1. Ayub – Tulus mengasihi: ampunilah diri sendiri dan orang lain
Setelah berturut-turut tertimpa bencana, duka cita, kebangkrutan, bahkan penyakit, Ayub merasa hidupnya berlalu cepat tanpa kebahagiaan (Ayub 9:25-26).
“Aku telah bosan hidup, aku hendak melampiaskan keluhanku, aku hendak berbicara dalam kepahitan jiwaku.” – Ayub 10:1
Ayub merasa Tuhan telah menarik kasih-Nya. Namun, Ayub menggumulkan itu dalam doa dan percaya pada keadilan Tuhan. Di atas semua itu, Ayub mengampuni dan mendoakan orang-orang yang telah mengecewakan, merendahkan, dan menuduhnya.
“Lalu TUHAN memulihkan keadaan Ayub, setelah ia meminta doa untuk sahabat-sahabatnya, dan TUHAN memberikan kepada Ayub dua kali lipat dari segala kepunyaannya dahulu.” – Ayub 42:10
Doa Ayub yang penuh kasih akhirnya menjadi sarana pemulihan bagi dirinya. Mengampuni bukan tentang kalah atau menang, melainkan tentang melepaskan beban Anda. Dengan mengampuni, Anda justru mengasihi diri sendiri.
Matius 5:44, “Tetapi Aku berkata kepadamu: Kasihilah musuhmu dan berdoalah bagi mereka yang menganiaya kamu.”

2. Salomo – Merespon dengan hati yang benar
Bahkan Salomo, yang memiliki segala kemewahan dan kenikmatan hidup, akhirnya mencapai titik jenuh dan membenci hidupnya.
“Oleh sebab itu aku membenci hidup, karena aku menganggap m0enyusahkan apa yang dilakukan di bawah matahari, sebab segala sesuatu adalah kesia-siaan dan usaha menjaring angin.” – Pengkhotbah 2:17
Namun, dengan respon hati yang benar, Salomo belajar takut akan Allah dan berpegang pada perintah-Nya.
“Akhir kata dari segala yang didengar ialah: takutlah akan Allah dan berpeganglah pada perintah-perintah-Nya, karena ini adalah kewajiban setiap orang.” – Pengkhotbah 12:13

3. Elia – Saling menghibur dan mendoakan
Setelah Elia membunuh nabi-nabi Baal, Ratu Izebel mengejarnya untuk membalas dendam.
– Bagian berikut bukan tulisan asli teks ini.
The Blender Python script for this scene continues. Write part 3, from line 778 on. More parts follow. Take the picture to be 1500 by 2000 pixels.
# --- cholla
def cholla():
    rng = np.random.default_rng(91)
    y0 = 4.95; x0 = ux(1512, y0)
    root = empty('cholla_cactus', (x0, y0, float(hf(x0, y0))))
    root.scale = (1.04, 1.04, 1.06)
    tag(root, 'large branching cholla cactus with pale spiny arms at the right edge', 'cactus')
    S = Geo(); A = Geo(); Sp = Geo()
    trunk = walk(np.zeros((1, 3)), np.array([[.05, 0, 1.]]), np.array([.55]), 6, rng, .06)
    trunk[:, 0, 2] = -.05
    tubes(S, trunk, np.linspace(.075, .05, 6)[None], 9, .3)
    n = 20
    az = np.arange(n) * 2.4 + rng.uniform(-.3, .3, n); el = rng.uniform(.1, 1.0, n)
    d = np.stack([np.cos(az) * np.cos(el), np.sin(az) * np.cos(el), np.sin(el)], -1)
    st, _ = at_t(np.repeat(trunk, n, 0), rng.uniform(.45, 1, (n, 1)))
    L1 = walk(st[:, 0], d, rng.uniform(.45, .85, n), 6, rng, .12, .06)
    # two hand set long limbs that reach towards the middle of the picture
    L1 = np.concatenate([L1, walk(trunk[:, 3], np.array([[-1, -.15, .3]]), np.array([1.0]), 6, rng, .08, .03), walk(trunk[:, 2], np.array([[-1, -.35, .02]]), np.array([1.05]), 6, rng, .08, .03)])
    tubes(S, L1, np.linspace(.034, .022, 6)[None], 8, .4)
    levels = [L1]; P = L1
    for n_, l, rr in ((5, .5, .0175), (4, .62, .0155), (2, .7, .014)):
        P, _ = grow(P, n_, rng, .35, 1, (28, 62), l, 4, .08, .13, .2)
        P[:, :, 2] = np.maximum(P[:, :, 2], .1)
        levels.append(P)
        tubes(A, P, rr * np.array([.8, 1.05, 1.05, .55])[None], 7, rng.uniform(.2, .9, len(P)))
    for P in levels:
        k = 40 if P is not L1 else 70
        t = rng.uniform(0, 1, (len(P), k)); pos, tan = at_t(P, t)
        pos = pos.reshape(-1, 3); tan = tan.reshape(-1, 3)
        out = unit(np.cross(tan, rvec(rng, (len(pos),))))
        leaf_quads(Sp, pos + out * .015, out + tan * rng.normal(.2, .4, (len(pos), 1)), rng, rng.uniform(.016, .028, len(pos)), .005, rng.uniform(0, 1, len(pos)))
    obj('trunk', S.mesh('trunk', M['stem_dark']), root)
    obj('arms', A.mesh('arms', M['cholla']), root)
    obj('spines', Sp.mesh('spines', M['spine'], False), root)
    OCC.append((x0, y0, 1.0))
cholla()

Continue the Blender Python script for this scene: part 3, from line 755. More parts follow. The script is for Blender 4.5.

Elia pun ketakutan dan jatuh dalam depresi.
“Tetapi ia sendiri masuk ke padang gurun sehari perjalanan jauhnya, lalu duduk di bawah sebuah pohon ara. Kemudian ia ingin mati, katanya: “Cukuplah itu! Sekarang, ya TUHAN, ambillah nyawaku, sebab aku ini tidak lebih baik dari pada nenek moyangku.” – 1 Raja-raja 19:4
Allah tidak membiarkan Elia menderita sendirian. Malaikat Tuhan datang menghibur dan memberi Elia amanat baru.
Rasa hampa menjadi berkali lipat lebih mematikan ketika kita merasa sendirian. Saat itu terjadi, carilah dukungan dan bantuan dari saudara-saudari seiman. Mereka dapat mendukung dan mendoakan Anda dalam masa-masa sulit.

4. Yunus – Terimalah didikan Tuhan melalui saat teduh
Berkat peringatan Yunus, orang-orang Niniwe bertobat dari kejahatan mereka, dan Allah membatalkan hukuman atas kota itu.
Namun, bukannya bersukacita, Yunus malah marah karena Allah mengampuni orang-orang Niniwe—yang notabene musuh bangsa Israel.
“… lalu rebahlah ia lesu dan berharap supaya mati, katanya: “Lebih baiklah aku mati dari pada hidup.” – Yunus 4:8
Saat Yunus mengambek, Allah menegurnya. Karena hanya mengkhawatirkan keselamatan bangsa sendiri, Yunus tidak melihat bahwa Allah juga mengasihi bangsa-bangsa lain dan mengampuni mereka yang mau bertobat.
Manfaatkan saat teduh Anda untuk membuka hati dan dengarkan apa kata Allah tentang hidup Anda.

Langkah-langkah di atas bukan cara instan menghilangkan rasa hampa. Kita perlu berproses, dimulai dari refleksi diri dan rendah hati menerima didikan Allah. Saat kita percaya Tuhan akan memulihkan, barulah kita mampu memandang kehampaan sebagai hal positif.

Selamat memiliki hidup berarti di dalam Tuhan!